- _GOAL_: Reproduce the entries from their first line up to and including the line with "sc.camera = cam". Leave out everything after it.

____

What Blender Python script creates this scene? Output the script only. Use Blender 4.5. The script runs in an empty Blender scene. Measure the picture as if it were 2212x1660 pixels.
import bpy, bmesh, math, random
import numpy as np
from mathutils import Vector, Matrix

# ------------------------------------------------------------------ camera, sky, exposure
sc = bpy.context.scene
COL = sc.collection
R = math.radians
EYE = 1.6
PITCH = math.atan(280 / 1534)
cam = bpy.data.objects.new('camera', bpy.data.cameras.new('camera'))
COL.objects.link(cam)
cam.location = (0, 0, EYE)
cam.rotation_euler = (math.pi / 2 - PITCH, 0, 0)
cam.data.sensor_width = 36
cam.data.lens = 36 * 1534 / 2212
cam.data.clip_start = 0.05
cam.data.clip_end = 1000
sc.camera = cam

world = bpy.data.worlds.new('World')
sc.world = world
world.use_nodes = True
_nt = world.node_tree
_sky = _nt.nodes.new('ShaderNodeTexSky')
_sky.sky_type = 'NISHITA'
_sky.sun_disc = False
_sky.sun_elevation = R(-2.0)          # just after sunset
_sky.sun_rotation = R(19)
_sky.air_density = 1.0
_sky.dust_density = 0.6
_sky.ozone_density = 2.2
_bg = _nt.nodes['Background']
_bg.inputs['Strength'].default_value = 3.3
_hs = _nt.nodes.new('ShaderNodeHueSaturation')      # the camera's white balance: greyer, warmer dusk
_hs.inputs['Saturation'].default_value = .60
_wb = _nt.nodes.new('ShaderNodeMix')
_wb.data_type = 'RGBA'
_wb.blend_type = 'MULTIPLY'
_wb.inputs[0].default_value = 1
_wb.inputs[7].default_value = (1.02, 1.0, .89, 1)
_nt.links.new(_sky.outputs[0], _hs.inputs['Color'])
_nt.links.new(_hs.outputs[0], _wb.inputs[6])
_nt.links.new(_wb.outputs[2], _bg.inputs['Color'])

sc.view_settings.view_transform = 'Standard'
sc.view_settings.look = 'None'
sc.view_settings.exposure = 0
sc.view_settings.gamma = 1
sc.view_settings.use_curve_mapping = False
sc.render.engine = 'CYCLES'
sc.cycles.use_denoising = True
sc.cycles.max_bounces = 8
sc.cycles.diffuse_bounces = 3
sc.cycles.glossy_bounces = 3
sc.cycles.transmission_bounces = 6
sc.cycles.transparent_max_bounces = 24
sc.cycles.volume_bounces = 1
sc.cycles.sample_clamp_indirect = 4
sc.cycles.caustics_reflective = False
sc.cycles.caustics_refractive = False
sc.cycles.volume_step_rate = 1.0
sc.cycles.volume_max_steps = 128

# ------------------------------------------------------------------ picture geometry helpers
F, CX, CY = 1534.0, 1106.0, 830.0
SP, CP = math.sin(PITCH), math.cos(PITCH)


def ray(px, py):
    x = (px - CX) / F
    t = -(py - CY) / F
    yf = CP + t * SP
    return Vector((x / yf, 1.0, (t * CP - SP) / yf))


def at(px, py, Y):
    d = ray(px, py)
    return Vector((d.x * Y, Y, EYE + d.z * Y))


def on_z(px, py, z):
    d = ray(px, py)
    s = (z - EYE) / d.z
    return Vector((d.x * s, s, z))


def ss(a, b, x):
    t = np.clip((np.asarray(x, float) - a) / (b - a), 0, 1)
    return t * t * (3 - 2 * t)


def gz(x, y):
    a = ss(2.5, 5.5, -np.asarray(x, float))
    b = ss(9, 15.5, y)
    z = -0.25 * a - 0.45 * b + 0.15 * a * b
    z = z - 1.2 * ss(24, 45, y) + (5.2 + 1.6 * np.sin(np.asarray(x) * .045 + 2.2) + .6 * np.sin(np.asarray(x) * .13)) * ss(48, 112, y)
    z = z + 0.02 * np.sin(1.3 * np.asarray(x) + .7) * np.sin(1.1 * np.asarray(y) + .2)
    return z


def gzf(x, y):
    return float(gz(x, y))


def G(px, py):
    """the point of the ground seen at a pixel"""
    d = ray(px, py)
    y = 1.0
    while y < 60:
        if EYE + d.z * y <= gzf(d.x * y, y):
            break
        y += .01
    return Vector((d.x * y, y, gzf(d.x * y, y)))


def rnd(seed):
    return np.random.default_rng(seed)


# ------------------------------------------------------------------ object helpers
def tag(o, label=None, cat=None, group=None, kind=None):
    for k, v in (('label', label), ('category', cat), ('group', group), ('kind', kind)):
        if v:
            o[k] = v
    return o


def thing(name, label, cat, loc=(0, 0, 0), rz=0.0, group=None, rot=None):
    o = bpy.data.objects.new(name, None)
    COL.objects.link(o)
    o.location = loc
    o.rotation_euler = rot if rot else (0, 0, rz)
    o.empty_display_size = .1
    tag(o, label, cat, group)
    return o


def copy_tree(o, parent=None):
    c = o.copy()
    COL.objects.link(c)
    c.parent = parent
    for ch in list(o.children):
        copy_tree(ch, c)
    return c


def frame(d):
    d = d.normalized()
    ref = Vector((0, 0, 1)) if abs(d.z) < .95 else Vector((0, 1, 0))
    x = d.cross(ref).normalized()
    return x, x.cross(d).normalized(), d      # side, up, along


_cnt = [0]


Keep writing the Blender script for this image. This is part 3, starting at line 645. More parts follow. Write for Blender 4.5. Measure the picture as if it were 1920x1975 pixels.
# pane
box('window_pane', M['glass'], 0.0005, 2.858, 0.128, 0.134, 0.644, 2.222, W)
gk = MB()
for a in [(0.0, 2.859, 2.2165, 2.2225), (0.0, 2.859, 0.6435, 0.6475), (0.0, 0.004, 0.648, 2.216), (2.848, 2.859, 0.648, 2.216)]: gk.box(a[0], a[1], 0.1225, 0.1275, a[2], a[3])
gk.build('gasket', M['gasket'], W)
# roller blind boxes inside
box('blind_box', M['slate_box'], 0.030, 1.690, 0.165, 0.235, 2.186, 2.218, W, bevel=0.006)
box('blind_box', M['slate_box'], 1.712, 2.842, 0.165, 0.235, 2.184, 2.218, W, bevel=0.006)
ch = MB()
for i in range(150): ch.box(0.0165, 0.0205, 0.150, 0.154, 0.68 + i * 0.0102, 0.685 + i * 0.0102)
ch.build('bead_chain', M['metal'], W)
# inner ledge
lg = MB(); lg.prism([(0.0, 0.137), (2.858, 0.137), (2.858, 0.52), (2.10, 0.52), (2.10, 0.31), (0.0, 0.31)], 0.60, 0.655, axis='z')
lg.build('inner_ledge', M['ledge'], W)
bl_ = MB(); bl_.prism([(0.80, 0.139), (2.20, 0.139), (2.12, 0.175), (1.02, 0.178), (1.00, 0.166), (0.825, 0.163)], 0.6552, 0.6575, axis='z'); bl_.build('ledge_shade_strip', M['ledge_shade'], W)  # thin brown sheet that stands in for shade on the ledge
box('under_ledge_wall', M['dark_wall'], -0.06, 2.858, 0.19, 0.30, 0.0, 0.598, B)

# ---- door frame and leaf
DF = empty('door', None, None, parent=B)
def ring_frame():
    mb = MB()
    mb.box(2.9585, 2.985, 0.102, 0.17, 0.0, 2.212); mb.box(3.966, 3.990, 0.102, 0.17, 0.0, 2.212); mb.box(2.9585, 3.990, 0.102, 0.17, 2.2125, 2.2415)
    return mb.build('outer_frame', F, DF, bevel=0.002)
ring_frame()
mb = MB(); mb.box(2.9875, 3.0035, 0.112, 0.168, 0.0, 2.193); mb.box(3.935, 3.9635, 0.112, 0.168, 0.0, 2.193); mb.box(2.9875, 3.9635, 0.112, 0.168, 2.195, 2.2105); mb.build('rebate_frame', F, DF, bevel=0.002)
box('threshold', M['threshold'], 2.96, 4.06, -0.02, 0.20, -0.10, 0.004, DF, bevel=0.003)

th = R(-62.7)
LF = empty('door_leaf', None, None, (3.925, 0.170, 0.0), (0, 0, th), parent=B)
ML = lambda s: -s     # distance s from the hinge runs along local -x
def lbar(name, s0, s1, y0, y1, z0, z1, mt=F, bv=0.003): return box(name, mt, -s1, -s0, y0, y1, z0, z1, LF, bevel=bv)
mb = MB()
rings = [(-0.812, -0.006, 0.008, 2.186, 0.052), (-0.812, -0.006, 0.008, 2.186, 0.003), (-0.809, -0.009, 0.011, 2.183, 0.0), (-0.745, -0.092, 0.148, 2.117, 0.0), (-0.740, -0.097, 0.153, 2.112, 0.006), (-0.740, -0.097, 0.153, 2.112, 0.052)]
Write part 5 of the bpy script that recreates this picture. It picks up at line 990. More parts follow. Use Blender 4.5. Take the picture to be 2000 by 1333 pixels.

____

- _ANSWER TO THIS EXERCISE_:
What Blender Python script creates this scene? Output the script only. Use Blender 4.5. The script runs in an empty Blender scene. Measure the picture as if it were 2212x1660 pixels.
import bpy, bmesh, math, random
import numpy as np
from mathutils import Vector, Matrix

# ------------------------------------------------------------------ camera, sky, exposure
sc = bpy.context.scene
COL = sc.collection
R = math.radians
EYE = 1.6
PITCH = math.atan(280 / 1534)
cam = bpy.data.objects.new('camera', bpy.data.cameras.new('camera'))
COL.objects.link(cam)
cam.location = (0, 0, EYE)
cam.rotation_euler = (math.pi / 2 - PITCH, 0, 0)
cam.data.sensor_width = 36
cam.data.lens = 36 * 1534 / 2212
cam.data.clip_start = 0.05
cam.data.clip_end = 1000
sc.camera = cam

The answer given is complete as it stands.